10月12日(土) 11:00 - 12:20
口頭発表2 インタラクションと知覚 (O-2)
会場:国際学術総合研究棟1F 三番大教室
座長:河原美彩子 (東京大学)
-
O-2-1ダイナミック・タッチは従来、個人によるものの形や重さの知覚に関わる動作として研究されてきた。しかし、ものを揺する動作は対面相互行為において視覚情報として相手に伝わり、ものの重さの表出となって立ち現れうる。本発表では、ダイナミック・タッチが発話の随伴動作となって表れ、重さを相互に評定しあう行為に関わる場面を分析した。

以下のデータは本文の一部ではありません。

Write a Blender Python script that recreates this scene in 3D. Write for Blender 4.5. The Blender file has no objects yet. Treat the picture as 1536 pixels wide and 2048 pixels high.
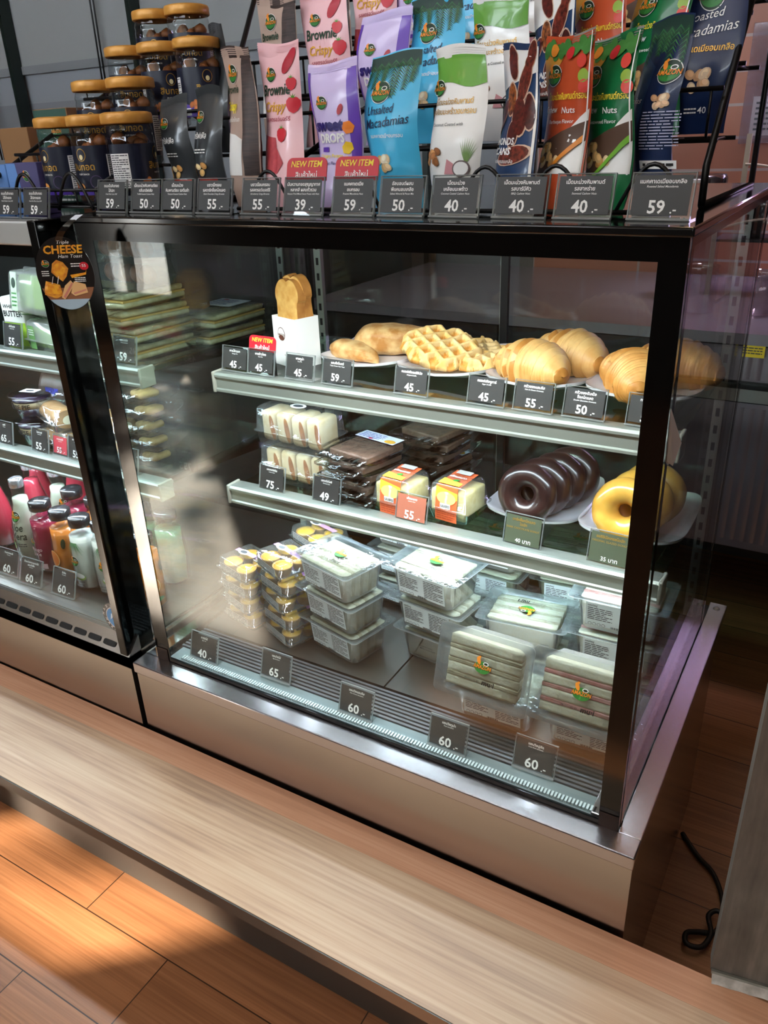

その上で、個人内の認知に伴う動作は、相互行為に援用され、個人間に開かれうることを示した。
-
O-2-2過去,パフォーマーと観客間で生じる生理的同期の重要性は提案されてきたが,ダンスや音楽等のパフォーマンス場面については十分に検討されていない.我々はダンスバトルを企画し、現実のパフォーマンス時のダンサーと観客の心拍数を測定し,その同期を交差再帰定量化解析により検討した.結果,1)ダンサーと観客間に心拍同期が生じること、2)両者の社会的関係により,その程度が異なること、3)パフォーマンスの進行に伴い,その程度が変化すること,が示唆された.
-
O-2-3映像の訴求力は,表現そのものだけで決まるのではなく,視聴者の情報処理も関与するため,直接観察することはできない.本研究では,瞬目情報だけから瞬目同期を引き起こす共通入力としての訴求力の再構成を試みた.再構成にあたって,パラメータの影響は大きくはなかったが,再構成された共通入力のピークは必ずしも印象に残ったシーンとは対応していなかった.今後,訴求力の性質に応じた生理指標データに適用していくことが有益である.
-
O-2-4本研究では、他者の指差し行動の解釈の困難さについて、視点の違いという従来の研究で示されてきた要因に加えて、運動の主体性という観点から検討した。一人称視点と三人称視点において、自己運動と他者運動の指差し行動から指差し位置を推定する課題を行ったところ、どちらの視点でも自己運動時の推定がより安定しており、視点によって正確性が異なった。つまり、指差しコミュニケーションの困難さが複合的な要因から生じていることが示唆された。